Essa convenção lutava primariamente pela abolição dos escravos, questão que, nesse grupo em específico, estava bastante esclarecida. (lembrando que a abolição só foi acontecer de fato em 1865, 14 anos depois dessa convenção em particular). Porém, com o avanço das discussões, começaram a debater também outras formas de opressão e subordinação, em especial a condição subalterna a que as mulheres haviam sido recentemente colocadas. Sim, recentemente. Anteriormente à revolução industrial, em suas vidas rurais, as mulheres tinham um papel de provedoras em suas casas. Plantavam, colhiam, faziam tudo do zero com as próprias mãos, desde alimentos até sabonetes, e tinham poder de decisão dentro de suas famílias. Foi com a revolução industrial que as coisas começaram a chegar mais prontas para as casas, e às mulheres foi dado o papel de dona de casa e mãe, e aos homens o papel de provedores. Com essa nova invenção, de que homens deviam ser os únicos provedores de um lar, foi renegado às mulheres uma porção de direitos básicos. O direito à educação, a uma profissão, o direto a ter sua voz ouvida, simplesmente. Nesse cenário, o sufrágio, ou seja, a luta pelo direito ao voto feminino, se tornou uma importante questão a ser debatida.

Voltando a Sojouner, nessa icônica convenção que acabei de mencionar para vocês, podemos dizer que ela foi muito corajosa. Os homens presentes vaiavam as mulheres, e tentavam depreciar as demandas delas. O principal argumento era de que “era ridículo que as mulheres desejassem votar, já que não podiam sequer pular uma poça ou embarcar em uma carruagem sem a ajuda de um homem”. Sim, o argumento da força física foi utilizado aqui, mesmo se tratando de uma questão que exigia capacidade intelectual, que era o voto.

Sojouner subiu ao palanque, e fez um discurso que entrou para a história, ao mesmo tempo em que mostrava seus braços musculosos para a plateia:

“Arei a terra, plantei, enchi os celeiros, e nenhum homem podia se igualar a mim! Não sou eu uma mulher? Eu podia trabalhar tanto e comer tanto quanto um homem – quando eu conseguia comida – e aguentava o chicote da mesma forma! Não sou eu uma mulher? Dei à luz treze crianças e vi a maioria ser vendida como escrava e, quando chorei em meu sofrimento de mãe, ninguém, exceto Jesus, me ouviu! Não sou eu uma mulher?”
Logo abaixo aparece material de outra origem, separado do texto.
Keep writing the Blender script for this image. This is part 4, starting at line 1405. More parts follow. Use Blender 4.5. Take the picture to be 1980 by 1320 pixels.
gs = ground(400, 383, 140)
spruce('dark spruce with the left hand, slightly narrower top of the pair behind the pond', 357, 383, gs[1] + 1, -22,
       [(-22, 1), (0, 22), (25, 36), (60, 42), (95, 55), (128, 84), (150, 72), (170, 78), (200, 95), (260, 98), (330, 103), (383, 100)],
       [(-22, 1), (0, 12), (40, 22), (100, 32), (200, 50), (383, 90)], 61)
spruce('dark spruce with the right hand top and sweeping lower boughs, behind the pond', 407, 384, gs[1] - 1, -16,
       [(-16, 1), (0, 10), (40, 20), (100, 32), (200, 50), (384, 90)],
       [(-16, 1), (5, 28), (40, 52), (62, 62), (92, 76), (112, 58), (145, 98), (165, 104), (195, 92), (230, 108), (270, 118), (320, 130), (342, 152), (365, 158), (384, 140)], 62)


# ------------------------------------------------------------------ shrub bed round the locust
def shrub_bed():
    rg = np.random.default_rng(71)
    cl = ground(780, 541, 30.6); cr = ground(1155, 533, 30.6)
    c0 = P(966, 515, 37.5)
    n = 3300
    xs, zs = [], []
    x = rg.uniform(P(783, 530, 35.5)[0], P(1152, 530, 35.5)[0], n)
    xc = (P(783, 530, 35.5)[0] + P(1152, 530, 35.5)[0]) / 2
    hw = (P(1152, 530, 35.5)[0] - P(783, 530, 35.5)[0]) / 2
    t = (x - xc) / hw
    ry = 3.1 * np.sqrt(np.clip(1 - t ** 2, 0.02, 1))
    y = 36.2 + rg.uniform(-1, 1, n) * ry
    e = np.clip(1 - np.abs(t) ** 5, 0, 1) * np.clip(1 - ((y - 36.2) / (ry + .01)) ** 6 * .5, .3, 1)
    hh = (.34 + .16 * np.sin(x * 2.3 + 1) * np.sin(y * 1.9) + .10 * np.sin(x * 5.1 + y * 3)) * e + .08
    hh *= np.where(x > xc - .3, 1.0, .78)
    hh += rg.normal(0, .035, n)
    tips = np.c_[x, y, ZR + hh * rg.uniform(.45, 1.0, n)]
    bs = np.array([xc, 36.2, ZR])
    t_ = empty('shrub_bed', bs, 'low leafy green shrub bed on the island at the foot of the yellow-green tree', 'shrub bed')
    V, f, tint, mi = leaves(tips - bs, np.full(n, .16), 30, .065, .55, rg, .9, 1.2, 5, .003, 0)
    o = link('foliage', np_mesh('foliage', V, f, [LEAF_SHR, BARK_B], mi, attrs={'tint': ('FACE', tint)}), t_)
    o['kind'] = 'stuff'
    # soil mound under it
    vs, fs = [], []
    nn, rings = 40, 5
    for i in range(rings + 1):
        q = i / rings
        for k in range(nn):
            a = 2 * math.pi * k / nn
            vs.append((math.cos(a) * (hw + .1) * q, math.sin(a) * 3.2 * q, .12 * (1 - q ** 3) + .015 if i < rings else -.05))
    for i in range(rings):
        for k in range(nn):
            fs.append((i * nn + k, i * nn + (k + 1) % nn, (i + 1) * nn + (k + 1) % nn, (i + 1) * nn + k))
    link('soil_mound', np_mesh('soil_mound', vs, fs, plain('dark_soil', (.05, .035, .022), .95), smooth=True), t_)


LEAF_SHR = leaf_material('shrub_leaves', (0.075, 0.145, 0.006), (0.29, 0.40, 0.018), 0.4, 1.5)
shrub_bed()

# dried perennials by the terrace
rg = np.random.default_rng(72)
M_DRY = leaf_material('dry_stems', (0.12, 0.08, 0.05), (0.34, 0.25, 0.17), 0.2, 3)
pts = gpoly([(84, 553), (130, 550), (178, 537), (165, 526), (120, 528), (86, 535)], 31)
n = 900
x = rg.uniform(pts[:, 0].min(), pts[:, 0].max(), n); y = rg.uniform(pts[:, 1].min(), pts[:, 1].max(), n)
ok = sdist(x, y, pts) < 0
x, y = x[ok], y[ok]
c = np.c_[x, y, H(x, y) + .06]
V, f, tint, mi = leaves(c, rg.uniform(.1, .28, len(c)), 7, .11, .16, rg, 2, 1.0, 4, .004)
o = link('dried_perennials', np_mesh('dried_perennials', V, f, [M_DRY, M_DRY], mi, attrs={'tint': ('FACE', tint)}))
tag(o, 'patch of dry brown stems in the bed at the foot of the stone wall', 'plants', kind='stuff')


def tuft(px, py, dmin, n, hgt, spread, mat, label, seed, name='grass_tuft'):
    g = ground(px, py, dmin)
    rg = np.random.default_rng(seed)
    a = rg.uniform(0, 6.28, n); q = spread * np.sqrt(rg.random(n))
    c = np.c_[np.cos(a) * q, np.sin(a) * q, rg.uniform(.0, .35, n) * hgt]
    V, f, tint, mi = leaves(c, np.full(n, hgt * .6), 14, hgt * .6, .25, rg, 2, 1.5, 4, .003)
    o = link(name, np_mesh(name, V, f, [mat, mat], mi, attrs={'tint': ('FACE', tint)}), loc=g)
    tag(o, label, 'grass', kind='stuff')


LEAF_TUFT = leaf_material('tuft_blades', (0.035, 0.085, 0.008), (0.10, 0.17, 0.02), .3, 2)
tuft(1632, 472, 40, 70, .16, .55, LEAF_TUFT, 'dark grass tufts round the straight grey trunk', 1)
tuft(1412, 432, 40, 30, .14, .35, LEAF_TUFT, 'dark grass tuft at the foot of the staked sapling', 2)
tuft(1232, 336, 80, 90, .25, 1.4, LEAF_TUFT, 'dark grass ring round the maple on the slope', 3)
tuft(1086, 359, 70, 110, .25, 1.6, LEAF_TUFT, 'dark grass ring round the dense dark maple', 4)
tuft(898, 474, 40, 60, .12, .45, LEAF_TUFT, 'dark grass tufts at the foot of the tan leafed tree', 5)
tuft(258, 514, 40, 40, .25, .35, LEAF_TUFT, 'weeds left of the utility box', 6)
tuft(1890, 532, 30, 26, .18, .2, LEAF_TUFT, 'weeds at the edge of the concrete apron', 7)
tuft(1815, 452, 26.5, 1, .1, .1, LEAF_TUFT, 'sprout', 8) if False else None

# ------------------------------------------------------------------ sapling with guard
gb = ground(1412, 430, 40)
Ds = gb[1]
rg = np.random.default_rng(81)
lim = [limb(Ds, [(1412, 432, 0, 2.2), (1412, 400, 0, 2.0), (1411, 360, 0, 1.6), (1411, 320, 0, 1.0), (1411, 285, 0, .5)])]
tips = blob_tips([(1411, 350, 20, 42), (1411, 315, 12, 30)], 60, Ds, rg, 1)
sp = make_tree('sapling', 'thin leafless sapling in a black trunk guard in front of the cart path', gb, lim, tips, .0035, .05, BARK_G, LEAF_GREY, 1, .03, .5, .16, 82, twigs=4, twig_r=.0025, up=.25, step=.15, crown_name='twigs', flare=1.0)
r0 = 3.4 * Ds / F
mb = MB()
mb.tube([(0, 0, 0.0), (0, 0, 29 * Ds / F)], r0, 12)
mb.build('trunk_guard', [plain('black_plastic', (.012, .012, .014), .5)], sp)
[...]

Sojouner era uma mulher, sim, e era uma mulher forte, em todos os sentidos que a palavra forte pode ter. Essa frase, “Não sou eu uma mulher?”, deu título depois a um clássico da bell hooks, e até hoje é um mote do movimento feminista. Falando nisso, deixo como indicação de leitura, para quem se interessar, o Mulheres, raça e classe, da Angela Davis, livro de onde tirei esse panorama histórico que queria trazer aqui.

Bom, pudemos ver que há 170 anos atrás esse argumento de que homens são mais fortes que mulheres era facilmente rebatido, já que muitas mulheres como Sojourner Truth faziam trabalho braçal tal qual os homens, e a maior parte das questões trazidas por grupos que lutavam pela igualdade não tinham nenhuma relação com a força física.

No mundo atual, em que o domínio de tecnologias se faz fundamental para a maior parte das profissões, e em que a intelectualidade é muito mais valorizada que a força física, realmente podemos dizer que o argumento de que homens têm naturalmente uma compleição física mais robusta que as mulheres acaba sendo um último suspiro na tentativa de demonstrar alguma superioridade masculina.

Na verdade, como hoje quase todo mundo trabalha sentado na frente de um computador, o sedentarismo é crescente e preocupante, responsável por um estilo de vida nada saudável, em que tanto homens quanto mulheres estão, em grande parte, desprovidos de qualquer vigor físico. Seria até interessante que voltássemos a nos preocupar um pouco mais com nosso preparo físico, sem a dualidade homem/mulher, mas pensando em nosso estado de saúde, coletivamente.

Para ser mais ativo, feliz e ter mais qualidade de vida, bastam trinta minutos diários de caminhada, mas se for a sua vontade se dedicar mais intensivamente aos esportes, você pode tentar ser a melhor artilheira da história da seleção brasileira, como a Marta; você pode tentar ser a atleta mais bem paga do UFC, tanto entre os homens como entre as mulheres, como a Ronda Rousey; ou ainda você pode tentar pegar o primeiro lugar em uma prova que compreende 3,8 km de natação, 180 km de ciclismo e 42 km de corrida, como a Fernanda Keller.

Por fim, para quando você estiver em alguma conversa em que a força da mulher esteja sendo colocada em cheque, por você mesmo ou por alguma outra pessoa, eu deixo aqui uma sugestão de exercício mental: Se fosse um homem que estivesse nessa mesmíssima situação, e fosse incapaz de realizar uma determinada tarefa, qual seria a sua explicação? Como seria o seu relato do caso?